News & Updates News,Tools of Change Hacking futures for cultural and creative industries: sustainable models for innovation funding

Hacking futures for cultural and creative industries: sustainable models for innovation funding

By Gabrielle Aguilar van Gend, Rasa Bocyte, Siepke van Keulen

Visual questioning how cultural and creative industries are assessed within traditional innovation and funding models.

Image created by the hackathon participants

Visual questioning how cultural and creative industries are assessed within traditional innovation and funding models.

Image created by the hackathon participants

Rethinking innovation funding for cultural and creative industries

Does current funding for innovation match the characteristics and ambitions of Cultural and Creative Industries (CCIs)?

Public funding models tend to prioritize short-term projects, market-driven KPIs, and highly ambitious results produced from relatively small investments. Private investors often hold expectations that do not align with the slower pace, smaller scale, or community-driven nature of creative innovation.

At the same time, cultural and creative practitioners frequently lack entrepreneurial skills that would help them pitch, scale, and market their innovations.

In late June 2025, partners from the Netherlands Institute for Sound & Vision hosted Hacking futures for cultural and creative industries: sustainable models for innovation funding. Across two online sessions, CCI practitioners, funders, investors, innovation networks, and policymakers came together to “hack” new approaches to innovation funding.

Future Forward Hackathons as a tool for systemic change

Future Forward Hackathons are ekip’s method for translating emerging societal, technological, and environmental priorities into forward-looking opportunities for the CCIs.

Unlike traditional hackathons that focus on building digital prototypes, these events invite participants to work with future scenarios and cross-sectoral insights to reimagine policy topics from innovation infrastructure to funding models.

By combining creativity with foresight, the hackathons create space for CCIs to demonstrate their potential role in shaping future societies.

True to ekip’s experimental spirit, participants co-designed zines that captured provocations and actionable insights. These zines functioned as playful yet powerful tools for discussing policy and innovation, while embodying the participatory and rebellious tradition of the format.

Through imagination, metaphor-building, and collective sense-making, participants challenged assumptions and envisioned new ways to strengthen the sector’s innovation capacity.

Key takeaways from the hackathon

The zine-making exercise surfaced tensions between how innovation is typically funded and how culture and creativity generate impact.

Several insights stood out:

  • New narratives are needed. CCIs remain underrepresented in innovation policies partly because existing narratives fail to articulate their value and reduce impact to simplistic measurement tools. 

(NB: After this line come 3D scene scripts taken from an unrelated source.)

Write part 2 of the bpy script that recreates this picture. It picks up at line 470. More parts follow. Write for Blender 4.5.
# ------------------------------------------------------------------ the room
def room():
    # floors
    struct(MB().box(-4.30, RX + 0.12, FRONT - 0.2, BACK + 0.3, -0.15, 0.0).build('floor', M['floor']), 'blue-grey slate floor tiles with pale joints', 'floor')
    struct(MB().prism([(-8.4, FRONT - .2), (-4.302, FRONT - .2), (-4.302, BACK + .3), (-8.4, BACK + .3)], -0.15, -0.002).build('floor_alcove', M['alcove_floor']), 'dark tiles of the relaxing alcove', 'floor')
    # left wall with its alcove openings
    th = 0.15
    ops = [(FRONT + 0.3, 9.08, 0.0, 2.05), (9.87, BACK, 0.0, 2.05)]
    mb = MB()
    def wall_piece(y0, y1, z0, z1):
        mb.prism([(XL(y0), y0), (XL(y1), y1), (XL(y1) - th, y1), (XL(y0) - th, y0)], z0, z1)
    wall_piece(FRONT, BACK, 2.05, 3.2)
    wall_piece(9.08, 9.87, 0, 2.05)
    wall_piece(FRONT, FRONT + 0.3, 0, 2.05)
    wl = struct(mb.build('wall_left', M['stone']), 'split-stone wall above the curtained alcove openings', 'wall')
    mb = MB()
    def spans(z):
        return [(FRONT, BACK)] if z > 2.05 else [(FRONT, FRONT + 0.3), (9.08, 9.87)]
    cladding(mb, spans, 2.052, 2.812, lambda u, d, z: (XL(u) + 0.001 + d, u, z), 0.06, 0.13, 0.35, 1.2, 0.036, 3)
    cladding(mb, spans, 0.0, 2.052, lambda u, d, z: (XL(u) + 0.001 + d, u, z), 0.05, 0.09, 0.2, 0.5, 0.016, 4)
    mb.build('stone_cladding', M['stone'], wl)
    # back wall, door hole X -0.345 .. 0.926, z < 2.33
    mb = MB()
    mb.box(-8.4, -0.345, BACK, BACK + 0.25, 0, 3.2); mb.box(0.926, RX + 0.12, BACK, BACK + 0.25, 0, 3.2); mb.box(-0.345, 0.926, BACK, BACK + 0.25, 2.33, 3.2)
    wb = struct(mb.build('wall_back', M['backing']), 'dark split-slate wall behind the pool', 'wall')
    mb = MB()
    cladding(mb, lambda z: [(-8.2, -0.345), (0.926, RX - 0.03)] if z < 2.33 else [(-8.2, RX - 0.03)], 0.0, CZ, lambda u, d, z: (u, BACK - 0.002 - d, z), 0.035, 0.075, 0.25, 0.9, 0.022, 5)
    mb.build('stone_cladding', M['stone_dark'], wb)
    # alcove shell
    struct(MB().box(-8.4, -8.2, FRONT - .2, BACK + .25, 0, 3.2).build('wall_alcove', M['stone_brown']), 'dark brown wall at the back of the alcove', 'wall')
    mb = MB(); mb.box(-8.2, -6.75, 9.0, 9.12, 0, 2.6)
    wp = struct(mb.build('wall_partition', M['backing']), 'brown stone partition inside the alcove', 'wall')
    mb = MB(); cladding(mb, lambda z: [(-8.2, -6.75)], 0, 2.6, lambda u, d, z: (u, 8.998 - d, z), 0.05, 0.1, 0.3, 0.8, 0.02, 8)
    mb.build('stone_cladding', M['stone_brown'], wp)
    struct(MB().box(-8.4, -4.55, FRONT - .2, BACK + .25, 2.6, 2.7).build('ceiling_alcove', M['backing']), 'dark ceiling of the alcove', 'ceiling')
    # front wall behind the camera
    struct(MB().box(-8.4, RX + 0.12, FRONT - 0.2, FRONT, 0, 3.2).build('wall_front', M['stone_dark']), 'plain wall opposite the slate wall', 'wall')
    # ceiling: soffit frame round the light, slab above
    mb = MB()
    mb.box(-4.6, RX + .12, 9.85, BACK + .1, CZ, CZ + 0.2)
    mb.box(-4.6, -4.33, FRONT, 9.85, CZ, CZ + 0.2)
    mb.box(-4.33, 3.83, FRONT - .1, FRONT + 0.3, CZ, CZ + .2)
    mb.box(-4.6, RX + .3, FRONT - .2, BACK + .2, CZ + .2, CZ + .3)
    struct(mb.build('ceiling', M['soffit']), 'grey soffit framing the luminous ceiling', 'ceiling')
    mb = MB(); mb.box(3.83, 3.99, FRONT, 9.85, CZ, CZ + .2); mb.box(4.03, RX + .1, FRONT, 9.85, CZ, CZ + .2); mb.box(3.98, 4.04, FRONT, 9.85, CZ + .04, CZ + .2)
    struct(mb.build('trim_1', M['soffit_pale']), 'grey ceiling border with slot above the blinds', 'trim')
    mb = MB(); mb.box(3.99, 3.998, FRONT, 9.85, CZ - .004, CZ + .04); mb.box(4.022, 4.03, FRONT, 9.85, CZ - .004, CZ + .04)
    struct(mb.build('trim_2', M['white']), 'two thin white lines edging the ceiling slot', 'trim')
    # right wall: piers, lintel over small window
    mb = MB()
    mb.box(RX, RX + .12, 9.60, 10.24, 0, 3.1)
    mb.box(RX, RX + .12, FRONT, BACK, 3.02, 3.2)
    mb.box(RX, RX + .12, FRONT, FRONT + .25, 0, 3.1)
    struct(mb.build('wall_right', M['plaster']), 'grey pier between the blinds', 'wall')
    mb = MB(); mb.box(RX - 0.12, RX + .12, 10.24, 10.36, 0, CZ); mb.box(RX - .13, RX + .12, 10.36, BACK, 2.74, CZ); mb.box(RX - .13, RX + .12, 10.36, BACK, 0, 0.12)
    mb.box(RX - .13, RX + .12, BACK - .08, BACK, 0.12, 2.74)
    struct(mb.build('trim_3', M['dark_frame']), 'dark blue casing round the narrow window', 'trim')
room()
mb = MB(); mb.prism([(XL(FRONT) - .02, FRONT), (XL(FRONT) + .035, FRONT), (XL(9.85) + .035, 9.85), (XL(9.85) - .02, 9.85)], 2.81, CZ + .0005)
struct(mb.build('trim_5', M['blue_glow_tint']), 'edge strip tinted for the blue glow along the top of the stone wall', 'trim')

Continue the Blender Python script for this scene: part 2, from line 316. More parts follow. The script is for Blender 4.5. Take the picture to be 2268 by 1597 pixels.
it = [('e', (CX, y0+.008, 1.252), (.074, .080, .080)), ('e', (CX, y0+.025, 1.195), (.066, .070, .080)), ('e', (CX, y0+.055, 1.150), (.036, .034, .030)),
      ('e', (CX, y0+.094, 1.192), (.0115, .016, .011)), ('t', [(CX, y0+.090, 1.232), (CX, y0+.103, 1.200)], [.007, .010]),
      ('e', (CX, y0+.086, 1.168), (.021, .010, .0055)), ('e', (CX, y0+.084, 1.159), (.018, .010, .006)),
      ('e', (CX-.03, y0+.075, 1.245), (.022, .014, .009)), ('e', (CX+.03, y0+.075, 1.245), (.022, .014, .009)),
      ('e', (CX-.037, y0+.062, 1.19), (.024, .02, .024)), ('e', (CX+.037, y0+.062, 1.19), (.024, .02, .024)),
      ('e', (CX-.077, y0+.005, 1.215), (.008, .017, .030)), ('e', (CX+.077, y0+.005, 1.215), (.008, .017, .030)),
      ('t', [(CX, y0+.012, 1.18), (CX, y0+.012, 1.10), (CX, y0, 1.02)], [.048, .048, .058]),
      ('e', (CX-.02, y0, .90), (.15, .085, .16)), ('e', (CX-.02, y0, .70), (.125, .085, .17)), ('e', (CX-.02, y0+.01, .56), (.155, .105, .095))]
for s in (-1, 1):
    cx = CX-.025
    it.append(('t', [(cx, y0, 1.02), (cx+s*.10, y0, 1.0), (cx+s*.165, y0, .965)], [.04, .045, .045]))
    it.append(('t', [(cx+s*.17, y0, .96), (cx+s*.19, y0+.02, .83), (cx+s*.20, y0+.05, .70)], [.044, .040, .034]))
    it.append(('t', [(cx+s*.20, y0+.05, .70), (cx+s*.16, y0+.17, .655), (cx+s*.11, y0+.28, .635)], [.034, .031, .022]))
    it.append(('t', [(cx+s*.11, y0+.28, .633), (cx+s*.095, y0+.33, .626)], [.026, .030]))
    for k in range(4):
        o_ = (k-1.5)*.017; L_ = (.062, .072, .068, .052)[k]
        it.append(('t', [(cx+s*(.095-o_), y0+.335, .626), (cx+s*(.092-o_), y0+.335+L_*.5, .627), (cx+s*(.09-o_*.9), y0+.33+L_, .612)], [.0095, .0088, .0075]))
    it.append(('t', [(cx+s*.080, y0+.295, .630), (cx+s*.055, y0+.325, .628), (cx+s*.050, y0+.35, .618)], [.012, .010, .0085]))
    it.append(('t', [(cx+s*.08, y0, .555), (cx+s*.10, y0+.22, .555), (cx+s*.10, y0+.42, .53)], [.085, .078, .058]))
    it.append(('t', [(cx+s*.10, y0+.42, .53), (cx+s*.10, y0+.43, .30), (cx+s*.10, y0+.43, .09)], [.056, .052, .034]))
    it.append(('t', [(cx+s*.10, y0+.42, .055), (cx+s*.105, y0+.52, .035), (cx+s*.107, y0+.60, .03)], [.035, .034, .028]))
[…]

Illustration highlighting the need for new narratives and visibility of CCIs within innovation and policy frameworks.

 

  • Creativity is not a quick fix. Meaningful inclusion of CCIs requires open-ended, explorative, cross-sectoral innovation processes not temporary artistic interventions.

Collage critiquing the view of creativity as a quick fix and calling for CCIs to be recognised as innovation agents.

 

  • Funding language is a barrier. Policy jargon, buzzwords, and rigid KPIs alienate practitioners and obscure the societal change their work can generate.

Metaphorical illustration showing the disconnect between innovation funding language and CCIs’ understanding.

 

  • Success must be redefined. Innovation should not be measured only through economic KPIs, but through social value, cultural cohesion, community growth, and long-term ecosystem impact.

Visual exploring alternative ways of measuring impact of funding and grant-supported creative projects.

Illustration proposing new impact measures for CCIs based on trust, safety, and inclusion in AI-driven innovation.

 

  • Silos must be broken. Cross-sectoral innovation requires time, trust, shared language, and investment in relationships before systemic change can emerge.

Key conditions for cross-sector collaboration with CCIs including alignment sessions, time investment and fair compensation.

While the sessions did not deliver final answers, they generated collective clarity: the system does not need minor tweaks it needs creative reimagining.

The message was clear: stop asking CCIs to fit outdated innovation models; start building models that fit the futures we want to create.

What comes next

ekip is currently preparing a publication that will share all the zines created during the hackathon. A toolbox will also be released for communities that want to recreate the zine-making exercise in their own contexts.

This activity was organised by ekip and builds on the first ekip hackathon, Innovation infrastructures for the Creative and Cultural Industries, held during Creative Skills Week in Amsterdam in October 2024.